My Lemont life proves difficult when it comes to figuring where I stand in terms of friends. Thing is, I have more than one group of friends, but at the same time, I don't feel like a permanent part of any group. Sounds ideal, but it really isn't. It ends up resulting in me feeling like a second-string friend (or, more appropriately, a less personal friend) to most of my compadres. I spend most of the time with my mom, really, and that's time spent crunched over a Scrabble board with one of us bitching about unfair tiles. Truly, my scenario with my friends would be ideal for a certain kind of person -- someone not compulsive about permanence. Ding-ding, that isn't me. I suppose I'll have to continue to devote myself to replaying Mariah Carey's "It's Like That" and Prince's "Black Sweat" until sweeter love comes around. Impossible? Probably.
In the meantime I'm doing what I can to live in the present and enjoy my time off before, oh, I never have any spare time ever again back at Iowa. Here's another revelation: I can't say I'm hardcore excited about editing and RA-ing. They'll both have their fun times, and they'll both be, undoubtably, learning experiences, but I hope I don't use them as ways to divert myself from being happy. College has forced me time and time again to question myself, my goals, and my happiness... and because I can't safely answer those questions, I feel ill-equipped to be in a power position on campus (let alone two). I hope I'm an available-enough RA. I hope I can edit well, and ask all the right investigative questions. I hope I'm fair and constructive with advice for the other writers. For the love of God, I hope I don't look like a joke. And throughout it all, I hope there's love in all this. I don't want to feel like I'm simply returning to an empty dorm room when the day is done. I hope things sticks with me, and I hope I sincerely stick to others. Daily Iowan, I'ma stickwitu forever, aren't I? You, me, and the Pussycat Dolls, for real.

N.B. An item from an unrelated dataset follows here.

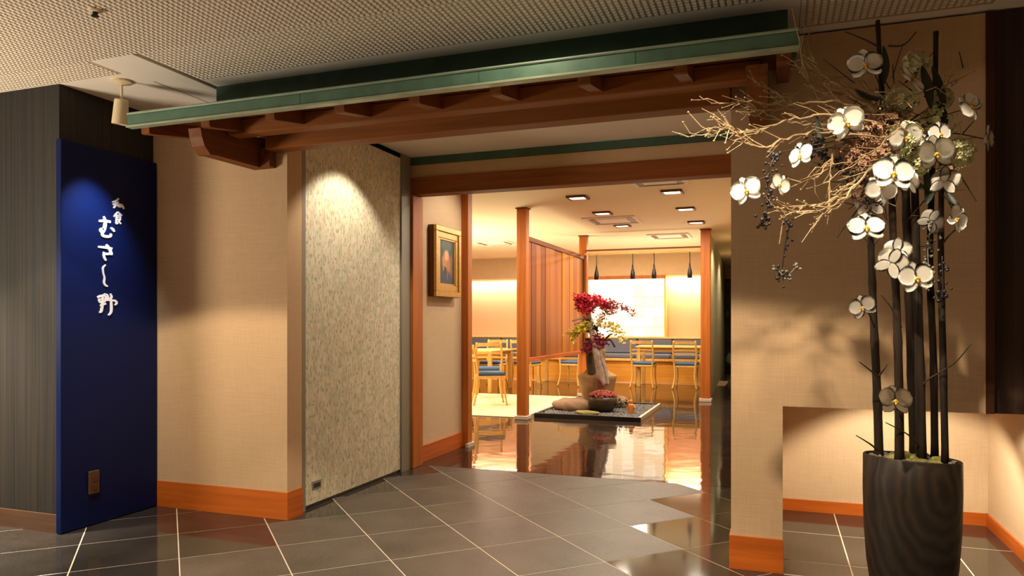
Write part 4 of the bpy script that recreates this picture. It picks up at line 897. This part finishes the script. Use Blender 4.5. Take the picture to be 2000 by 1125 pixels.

Speaking of trash acts, do not even get me started on my favorite ho Kelis! Do not even get me started! You asshole, it's too late. Kelis' new-ish single "Bossy" DOMINATES my life! Leave it to Kelis to make "bossy" the new "sassy." She's out of control, and her video is ridiculous. Flailing on the floor of some whack Cristal party some of the time, and then shaking her ass in some UNHEARD OF denim, empire-waisted pants. God help us, and God love Kelis!
So that's all for now. Glad I checked in after this month of absence -- it was pretty good for me. In the middle of writing this entry, Kimmie picked me up to drive around with, so my flow was a little interrupted. Like a prepared rapper, I still flowed. I'm fucken 2Pac + 1, y'all. That's like 3 whole Pac. Anyway, thanks for listening, and lord knows where I'll be next. Though I'd check register three if I were you. Love you.